*** Given information ***

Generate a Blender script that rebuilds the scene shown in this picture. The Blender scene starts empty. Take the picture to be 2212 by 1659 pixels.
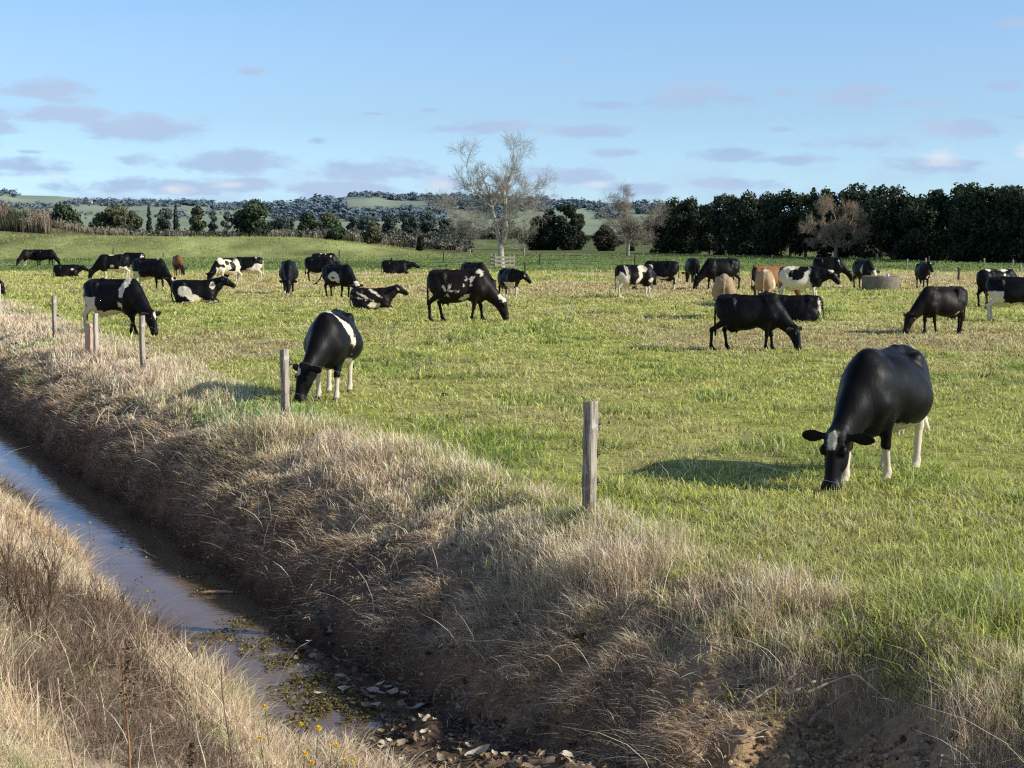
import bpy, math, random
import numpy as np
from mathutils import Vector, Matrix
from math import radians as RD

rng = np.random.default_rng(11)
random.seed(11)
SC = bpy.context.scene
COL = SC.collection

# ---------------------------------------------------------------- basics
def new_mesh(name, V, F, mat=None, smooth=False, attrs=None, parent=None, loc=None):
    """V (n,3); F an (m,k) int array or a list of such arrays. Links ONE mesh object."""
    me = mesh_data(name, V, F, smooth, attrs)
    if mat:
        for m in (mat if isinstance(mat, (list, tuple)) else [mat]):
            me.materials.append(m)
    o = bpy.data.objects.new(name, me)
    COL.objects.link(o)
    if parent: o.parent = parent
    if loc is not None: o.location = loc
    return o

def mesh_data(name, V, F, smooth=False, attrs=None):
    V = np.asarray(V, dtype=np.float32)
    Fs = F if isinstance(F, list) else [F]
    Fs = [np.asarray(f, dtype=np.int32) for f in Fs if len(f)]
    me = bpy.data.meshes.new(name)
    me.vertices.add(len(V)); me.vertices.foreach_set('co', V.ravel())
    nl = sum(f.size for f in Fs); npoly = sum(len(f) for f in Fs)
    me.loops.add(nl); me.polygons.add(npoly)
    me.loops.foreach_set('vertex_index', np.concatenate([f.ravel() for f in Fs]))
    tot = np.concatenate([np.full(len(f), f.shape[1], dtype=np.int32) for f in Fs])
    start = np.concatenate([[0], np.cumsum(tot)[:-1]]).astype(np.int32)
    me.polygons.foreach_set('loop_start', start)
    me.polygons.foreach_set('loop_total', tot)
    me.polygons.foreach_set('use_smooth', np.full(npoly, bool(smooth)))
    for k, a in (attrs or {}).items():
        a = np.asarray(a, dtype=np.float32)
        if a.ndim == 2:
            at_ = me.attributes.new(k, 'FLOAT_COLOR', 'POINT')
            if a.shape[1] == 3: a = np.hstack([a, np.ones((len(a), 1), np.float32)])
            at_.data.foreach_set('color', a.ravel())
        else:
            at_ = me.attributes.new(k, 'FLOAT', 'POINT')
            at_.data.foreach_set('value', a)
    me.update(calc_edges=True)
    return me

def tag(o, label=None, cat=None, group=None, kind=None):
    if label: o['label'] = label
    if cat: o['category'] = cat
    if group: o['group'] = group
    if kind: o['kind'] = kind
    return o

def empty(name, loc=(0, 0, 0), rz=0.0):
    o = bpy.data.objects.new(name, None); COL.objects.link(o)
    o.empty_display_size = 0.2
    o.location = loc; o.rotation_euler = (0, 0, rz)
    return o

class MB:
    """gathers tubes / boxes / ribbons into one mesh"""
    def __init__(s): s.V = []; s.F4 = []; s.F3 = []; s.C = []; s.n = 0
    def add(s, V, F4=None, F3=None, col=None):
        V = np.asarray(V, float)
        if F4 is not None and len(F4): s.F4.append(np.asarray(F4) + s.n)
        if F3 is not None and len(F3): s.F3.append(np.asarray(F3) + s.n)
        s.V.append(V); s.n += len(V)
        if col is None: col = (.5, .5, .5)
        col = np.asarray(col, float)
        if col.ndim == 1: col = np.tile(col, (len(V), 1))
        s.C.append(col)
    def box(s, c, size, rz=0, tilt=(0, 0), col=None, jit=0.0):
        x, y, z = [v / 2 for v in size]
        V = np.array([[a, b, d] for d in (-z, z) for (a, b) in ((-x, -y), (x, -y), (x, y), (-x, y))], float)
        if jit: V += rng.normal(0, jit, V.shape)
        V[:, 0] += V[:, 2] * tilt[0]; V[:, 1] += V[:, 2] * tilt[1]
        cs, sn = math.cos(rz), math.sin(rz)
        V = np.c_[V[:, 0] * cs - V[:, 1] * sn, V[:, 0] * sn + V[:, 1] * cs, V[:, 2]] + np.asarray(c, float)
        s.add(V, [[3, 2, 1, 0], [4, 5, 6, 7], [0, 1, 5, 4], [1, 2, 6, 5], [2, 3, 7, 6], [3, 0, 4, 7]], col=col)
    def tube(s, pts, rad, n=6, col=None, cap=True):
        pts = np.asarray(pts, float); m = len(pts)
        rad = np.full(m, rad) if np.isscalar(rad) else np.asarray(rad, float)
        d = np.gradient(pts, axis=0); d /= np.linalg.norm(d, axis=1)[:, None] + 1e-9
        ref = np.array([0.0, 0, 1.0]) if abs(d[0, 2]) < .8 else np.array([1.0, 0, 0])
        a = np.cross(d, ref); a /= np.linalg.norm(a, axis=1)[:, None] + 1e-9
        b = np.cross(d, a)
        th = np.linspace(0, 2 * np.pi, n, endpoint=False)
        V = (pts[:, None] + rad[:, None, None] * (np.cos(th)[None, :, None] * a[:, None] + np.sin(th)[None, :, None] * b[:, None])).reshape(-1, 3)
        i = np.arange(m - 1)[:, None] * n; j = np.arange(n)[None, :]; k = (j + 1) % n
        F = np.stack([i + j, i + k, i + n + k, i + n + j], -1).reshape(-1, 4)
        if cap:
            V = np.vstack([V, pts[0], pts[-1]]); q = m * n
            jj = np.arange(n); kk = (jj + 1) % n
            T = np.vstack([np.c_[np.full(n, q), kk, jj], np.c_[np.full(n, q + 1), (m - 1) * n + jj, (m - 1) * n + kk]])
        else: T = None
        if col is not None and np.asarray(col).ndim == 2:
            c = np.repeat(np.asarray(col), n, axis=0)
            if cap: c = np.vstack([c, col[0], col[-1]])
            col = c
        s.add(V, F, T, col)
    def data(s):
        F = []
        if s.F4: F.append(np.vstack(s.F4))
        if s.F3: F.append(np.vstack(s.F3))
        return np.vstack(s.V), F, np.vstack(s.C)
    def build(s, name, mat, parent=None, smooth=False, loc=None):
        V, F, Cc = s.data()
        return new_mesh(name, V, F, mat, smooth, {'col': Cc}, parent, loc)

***

- _Job_
Repeat the listing above up to and including the line with "COL = SC.collection", starting from its first line. Drop any pictures.

- _Result for this task_
Generate a Blender script that rebuilds the scene shown in this picture. The Blender scene starts empty. Take the picture to be 2212 by 1659 pixels.
import bpy, math, random
import numpy as np
from mathutils import Vector, Matrix
from math import radians as RD

rng = np.random.default_rng(11)
random.seed(11)
SC = bpy.context.scene
COL = SC.collection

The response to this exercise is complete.